Pompano company, other Katrina contractors overbilled, report says

News

Pompano company, other Katrina contractors overbilled, report says

By Larry Margasak
Associated Press
May 5, 2006

WASHINGTON -- Contractors working on hurricane recovery have overbilled the government in a $63 billion operation that only will get more expensive, according to a House report Thursday.

Mileage claims were overstated to get more fees, debris was mixed improperly to inflate prices and companies sent bills twice for removing the same loads, Democrats on the GOP-controlled House Government Reform Committee found.

In a Thursday hearing on the government's contracting procedures after Hurricane Katrina, AshBritt Inc. of Pompano Beach was among several companies whose representatives explained how their government contracts worked.

Rep. Henry Waxman, D-Calif., who compiled the report, complained about layers of subcontractors that drove up costs.

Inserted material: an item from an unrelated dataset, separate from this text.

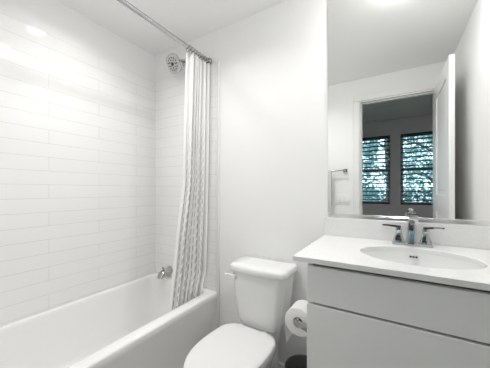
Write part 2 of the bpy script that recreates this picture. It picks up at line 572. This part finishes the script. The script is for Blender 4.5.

A major contractor would take a large cut and pay smaller amounts to the subcontractors, down to the company with the truck hauling debris to the dump.

Randall Perkins, president of Ashbritt Inc. said his company received $23 a cubic yard in a debris removal contract but paid a subcontractor $10 to haul the material.

"It seems you get more than half," Waxman told Perkins. "We outsource to companies like yours, and they go out and subcontract. It's a higher overhead."

Perkins said some cleanup contractors hired many subcontractors, but he hired only a few. He said the prices he charged were determined partially by U.S. Army Corps of Engineers rules he had to follow.

The committee chairman, Rep. Tom Davis, R-Va., said Congress approved more than $63 billion for disaster relief and that recovery expenses may top $200 billion.

Davis said many contracts were awarded without competition.

Government officials at the hearing said these contracts were being replaced with competitive awards.

Davis said the sole-source contracts allowed an "unprecedented opportunity for fraud and mismanagement."

The corps said hurricanes Katrina and Rita left 87,000 square miles of debris in parts of Louisiana, Alabama, Arkansas, Texas, Mississippi and Florida, about the size of Britain.